E, entre essas violências, temos a realidade crua e dura das violências sexuais praticadas contra mulheres. O 9o Anuário Brasileiro de Segurança Pública, de 2015, nos traz dados de que, em 2014, foram registrados 47.643 casos de estupro em todo o país. O dado representa um estupro a cada 11 minutos. Isso, sem contar a subnotificação, que é muito alta em casos de violências sexuais, onde as mulheres temem relatar e denunciar as violências sofridas, por medo de serem duplamente violentadas. Estima-se uma média de, apenas, 10% de notificação nesses casos.


Sim, um dado assustador para nós, mulheres, que passamos a temer andar nas ruas ou transitar em ambientes cheios como ônibus, metrôs, shows, festas e até parques ou áreas com espaços vazios. Mas não só. Grande parte dessas violências acontece dentro de casa, no âmbito familiar, e segundo dados do Sistema Único de Saúde, entre as violências sexuais registradas contra mulheres, 70% é cometida contra crianças e adolescentes.


Quanto menor a idade da vítima, maior o número de violências praticadas dentro de casa. O relatório Estupro no Brasil, uma radiografia segundo os dados da Saúde (Ipea, 2014), nos mostra que 24% dos agressores das crianças são os próprios pais ou padrastos e 32% são amigos ou conhecidos da criança ou adolescente. Já, na idade adulta, o agressor desconhecido é o maior agressor das mulheres, sendo responsável por 61% dos casos de estupro das mulheres. E vale lembrar que, depois da alteração do Código Penal em 2009, quando falamos de estupro não estamos falando apenas de penetração e consumação de conjunção carnal. Estamos falando de quaisquer atos libidinosos ou atos violentos contra sua sexualidade.


E, nesse panorama, o que mais surpreende é a estagnação desse quadro na sociedade brasileira. Por que a insistente violência sexual contra mulheres? A resposta nos remete à nossa cultura machista e patriarcal, que considera, ainda, que o corpo das mulheres é um corpo que pode ser usado pelo homem, quando ele bem entende. Ou mais, que existe o direito moral e implícito dos homens violarem sexualmente as mulheres sempre que se sentirem provocados ou instigados por seus corpos. Mesmo que eles sejam representados por meninas e adolescentes.


A recente pesquisa divulgada pela Folha de São Paulo, promovida pelo Datafolha, nos mostra que 1/3 dos brasileiros concorda com a afirmação de que “se a mulher usa roupas provocativas não pode reclamar se for estuprada”. Ora, esse dado nos confirma que, sim, existe uma cultura do estupro no Brasil.
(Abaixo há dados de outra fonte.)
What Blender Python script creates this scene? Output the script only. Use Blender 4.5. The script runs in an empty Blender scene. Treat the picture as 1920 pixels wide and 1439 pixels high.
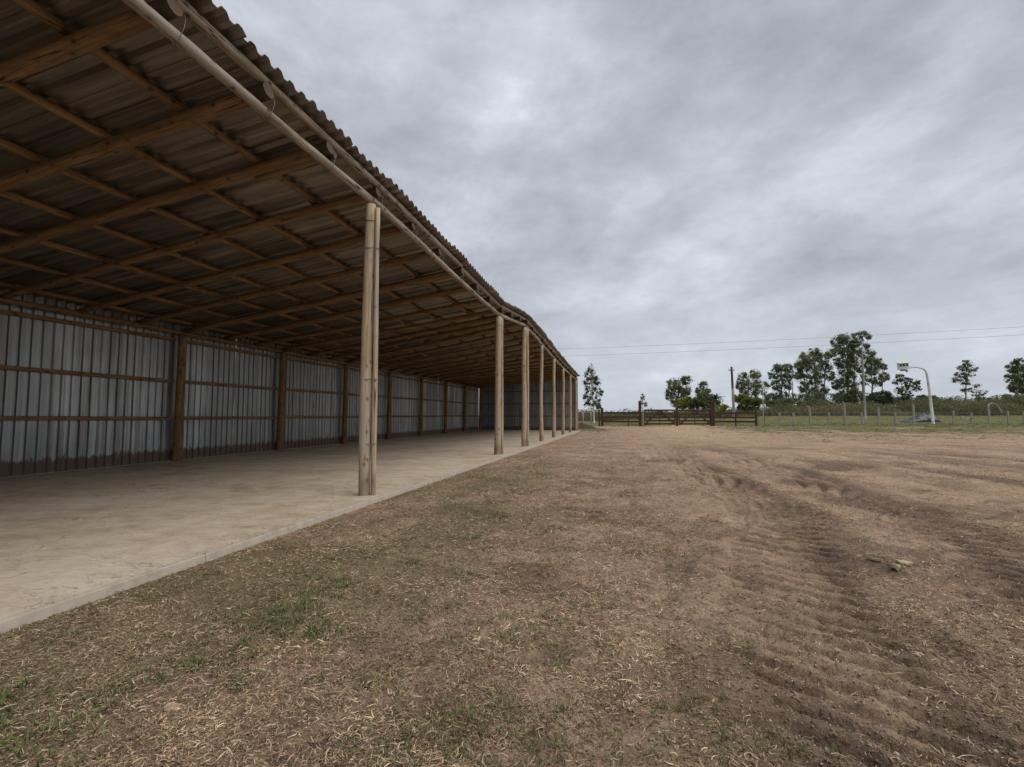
import bpy, bmesh, math, random
import numpy as np
from mathutils import Vector, Matrix, Quaternion

random.seed(7)
RNG = np.random.default_rng(7)
scene = bpy.context.scene
COL = scene.collection

# ------------------------------------------------------------------ camera
F_PX, PITCH, YAW, CAM_Z = 926.4, 0.0638, 0.2283, 1.36
cam_data = bpy.data.cameras.new('camera')
cam_data.sensor_width = 36.0
cam_data.lens = F_PX / 1920 * 36.0
cam_data.clip_start = 0.05
cam_data.clip_end = 5000
cam = bpy.data.objects.new('camera', cam_data)
cam.location = (0, 0, CAM_Z)
cam.rotation_euler = (math.pi / 2 + PITCH, 0, YAW)
COL.objects.link(cam)
scene.camera = cam

# ------------------------------------------------------------------ sky
SUN_EL, SUN_AZ = math.radians(56), math.radians(100)     # azimuth from +Y towards +X
world = bpy.data.worlds.new('World')
scene.world = world
world.use_nodes = True
wt = world.node_tree
for n in list(wt.nodes):
    wt.nodes.remove(n)


class NT:
    """small node-tree helper"""
    def __init__(self, tree):
        self.t = tree

    def n(self, kind, **kw):
        nd = self.t.nodes.new(kind)
        for k, v in kw.items():
            if k.startswith('i_'):
                key = k[2:]
                nd.inputs[int(key) if key.isdigit() else key.replace('_', ' ')].default_value = v
            else:
                setattr(nd, k, v)
        return nd

    def l(self, a, b):
        self.t.links.new(a, b)

    def math(self, op, a, b=None, c=None, clamp=False):
        nd = self.t.nodes.new('ShaderNodeMath')
        nd.operation = op
        nd.use_clamp = clamp
        for i, v in enumerate((a, b, c)):
            if v is None:
                continue
            if isinstance(v, (int, float)):
                nd.inputs[i].default_value = v
            else:
                self.l(v, nd.inputs[i])
        return nd.outputs[0]

    def mix(self, fac, a, b, blend='MIX'):
        nd = self.t.nodes.new('ShaderNodeMix')
        nd.data_type = 'RGBA'
        nd.blend_type = blend
        for i, v in ((0, fac), (6, a), (7, b)):
            if isinstance(v, (int, float)):
                nd.inputs[i].default_value = v
            elif isinstance(v, (tuple, list)):
                nd.inputs[i].default_value = (*v[:3], 1)
            else:
                self.l(v, nd.inputs[i])
        return nd.outputs[2]

    def vmath(self, op, a, b=None):
        nd = self.t.nodes.new('ShaderNodeVectorMath')
        nd.operation = op
        for i, v in enumerate((a, b)):
            if v is None:
                continue
            if isinstance(v, (tuple, list)):
                nd.inputs[i].default_value = v
            else:
                self.l(v, nd.inputs[i])
        return nd.outputs[0]

    def noise(self, vec, scale, detail=4, rough=0.55, dist=0.0):
        nd = self.t.nodes.new('ShaderNodeTexNoise')
        nd.inputs['Scale'].default_value = scale
        nd.inputs['Detail'].default_value = detail
        nd.inputs['Roughness'].default_value = rough
        nd.inputs['Distortion'].default_value = dist
        if vec is not None:
            self.l(vec, nd.inputs['Vector'])
        return nd.outputs[0]

    def ramp(self, fac, stops, interp='LINEAR'):
        nd = self.t.nodes.new('ShaderNodeValToRGB')
        nd.color_ramp.interpolation = interp
        el = nd.color_ramp.elements
        while len(el) < len(stops):
            el.new(0.5)
        for e, (p, c) in zip(el, stops):
            e.position = p
            e.color = (*c[:3], 1) if isinstance(c, (tuple, list)) else (c, c, c, 1)
        self.l(fac, nd.inputs[0])
        return nd.outputs[0]

    def smooth(self, v, lo, hi):
        nd = self.t.nodes.new('ShaderNodeMapRange')
        nd.interpolation_type = 'SMOOTHSTEP'
        nd.inputs[1].default_value = lo
        nd.inputs[2].default_value = hi
        self.l(v, nd.inputs[0])
        return nd.outputs[0]


W = NT(wt)
w_out = W.n('ShaderNodeOutputWorld')
w_bg = W.n('ShaderNodeBackground')
sky = W.n('ShaderNodeTexSky', sky_type='NISHITA', sun_disc=False)
sky.sun_elevation = SUN_EL
sky.sun_rotation = SUN_AZ
tc = W.n('ShaderNodeTexCoord')
sep = W.n('ShaderNodeSeparateXYZ')
W.l(tc.outputs['Generated'], sep.inputs[0])
# an overcast cloud deck seen in perspective: direction projected on a flat layer
zz = W.math('ADD', W.math('MAXIMUM', sep.outputs[2], 0.0), 0.20)
px_ = W.math('DIVIDE', sep.outputs[0], zz)
py_ = W.math('DIVIDE', sep.outputs[1], zz)
comb = W.n('ShaderNodeCombineXYZ')
W.l(px_, comb.inputs[0]); W.l(py_, comb.inputs[1])
mp = W.n('ShaderNodeMapping')
mp.inputs['Location'].default_value = (3.1, 1.7, 0)
mp.inputs['Rotation'].default_value = (0, 0, 0)
mp.inputs['Scale'].default_value = (1.0, 0.6, 1)
vr = W.n('ShaderNodeVectorRotate', rotation_type='Z_AXIS')      # bands of cloud drift towards the horizon left of the gate
vr.inputs['Angle'].default_value = math.radians(-29)
W.l(comb.outputs[0], vr.inputs['Vector'])
W.l(vr.outputs[0], mp.inputs[0])
warp = W.n('ShaderNodeTexNoise')
warp.inputs['Scale'].default_value = 2.2; warp.inputs['Detail'].default_value = 5
W.l(mp.outputs[0], warp.inputs['Vector'])
wv = W.vmath('ADD', mp.outputs[0], W.vmath('MULTIPLY', W.vmath('SUBTRACT', warp.outputs['Color'], (0.5, 0.5, 0.5)), (0.7, 0.7, 0)))
n1 = W.noise(wv, 1.25, 9, 0.56, 0.0)
n2 = W.noise(W.vmath('MULTIPLY', tc.outputs['Generated'], (4.0, 4.0, 8.0)), 1.0, 10, 0.62, 0.1)
n3 = W.noise(W.vmath('ADD', comb.outputs[0], (4.6, 2.1, 0.0)), 0.42, 3, 0.5, 0.0)
dens = W.math('ADD', W.math('MULTIPLY', n1, 0.42), W.math('ADD', W.math('MULTIPLY', n2, 0.38), W.math('MULTIPLY', n3, 0.20)))
cl = W.ramp(dens, [(0.34, (0.74, 0.785, 0.85)), (0.435, (0.495, 0.527, 0.583)),
                   (0.51, (0.388, 0.412, 0.457)), (0.65, (0.235, 0.25, 0.278))])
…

Os homens, ainda, são criados em nosso país sob a perspectiva de que mulheres devem se submeter aos desígnios masculinos, principalmente no que tange às suas sexualidades. Mulheres ainda são vistas como subalternas aos desejos dos homens, que podem penetrar seus corpos sem o devido consentimento. E, vale lembrar que o consentimento deve ser sempre claro e inequívoco.


Nós, mulheres, ainda não temos o direito de transitarmos pela sociedade como somos, sem sermos violentadas por isso. Seja nas ruas, em casa, nos ônibus, nas padarias, bares, supermercados, nossos corpos são sempre um convite exposto aos olhares e aos abusos masculinos.


Sim, estamos diante de um comportamento cultural. Lutar contra essa cultura é uma luta política de respeito à dignidade das mulheres. Não se trata de apontar o dedo a um ou outro homem. Nem de acreditar apenas na punição do direito penal. É preciso educar homens e mulheres. É preciso conscientização sobre os direitos das mulheres. É preciso mudar uma longa tradição cultural machista. É preciso a consciência clara de que mulheres são pessoas portadoras de direitos iguais aos homens e que todas temos o direito ao nossos corpos. Porque nenhuma mulher, em hipótese alguma, merece ser estuprada.